6. The piezoelectric vibrator element according to claim 1, wherein

the piezoelectric substrate is an AT-cut substrate,

the piezoelectric substrate has edges respectively parallel to a Z″-axis obtained by rotating a Z′-axis in the piezoelectric substrate around a Y′-axis, and an X′-axis perpendicular to the Z″-axis, and

the slit section is disposed in parallel to the Z″-axis.

7. The piezoelectric vibrator element according to claim 1, wherein

assuming that an angle of rotation of a +Z′-axis around a Y′-axis toward the +X-axis direction corresponds to a positive rotational angle in the piezoelectric substrate, the piezoelectric substrate has edges respectively parallel to a Z″-axis obtained by rotating a Z′-axis around a Y′-axis in a range from −120° to +60°, and an X′-axis perpendicular to the Z″-axis, and

the thin-wall section is formed by wet etching from either one of a +Y′-axis side principal surface and a −Y′-axis side principal surface, and is provided with the slit section disposed at least in the area at a position shifted toward a −Z″ direction if the wet etching is performed from the +Y′-axis side principal surface, and is provided with the slit section disposed at least in the area at a position shifted toward a +Z″ direction if the wet etching is performed from the −Y′-axis side principal surface.

8. The piezoelectric vibrator element according to claim 7, wherein

the range of the rotational angle of the Z′-axis is set to a range from −60° to −25°, and

the slit sections are disposed at least in the area at positions respectively shifted toward the −Z″ direction and the −X′ direction if the wet etching is performed from the +Y′-axis side principal surface, and the slit sections are disposed at least in the area at positions respectively shifted toward the +Z″ direction and the +X′ direction if the wet etching is performed from the −Y′-axis side principal surface.

9. The piezoelectric vibrator element according to claim 1, wherein

the slit section is formed by cutting a side surface.
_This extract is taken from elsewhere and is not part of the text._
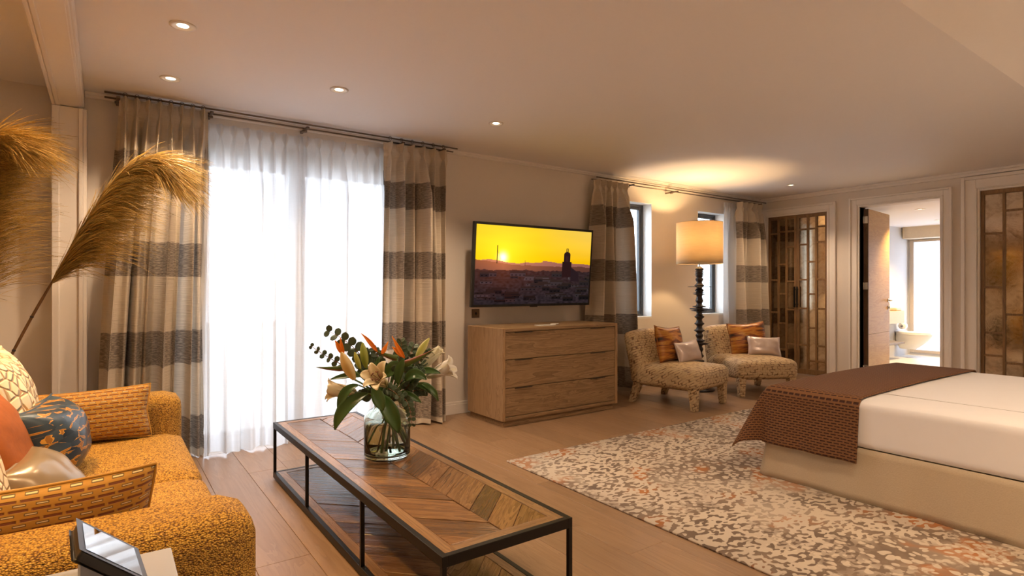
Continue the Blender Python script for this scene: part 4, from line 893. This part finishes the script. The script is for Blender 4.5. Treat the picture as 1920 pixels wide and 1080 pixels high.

10. A method of manufacturing a piezoelectric vibrator element having a thin-wall section including a vibrating section, a thick-wall section thicker than the thin-wall section, and a slit section penetrating in a thickness direction, the method comprising:

forming an inverted-mesa shape by forming the thin-wall section and the thick-wall section by wet etching to one of principal surfaces of a piezoelectric substrate; and

forming the slit section in an area intervening between the thin-wall section and the thick-wall section.

11. The method of manufacturing a piezoelectric vibrator element according to claim 10, wherein

the slit section is formed at least in an area with a tilt surface having a largest tilt angle out of an area intervening between the thin-wall section and the thick-wall section.

12. The method of manufacturing a piezoelectric vibrator element according to claim 10, wherein

wet etching is performed on both principal surfaces of the piezoelectric substrate in a condition in which masks corresponding to an outer shape of the slit section are disposed so as to be shifted from each other in a principal surface direction of the piezoelectric substrate.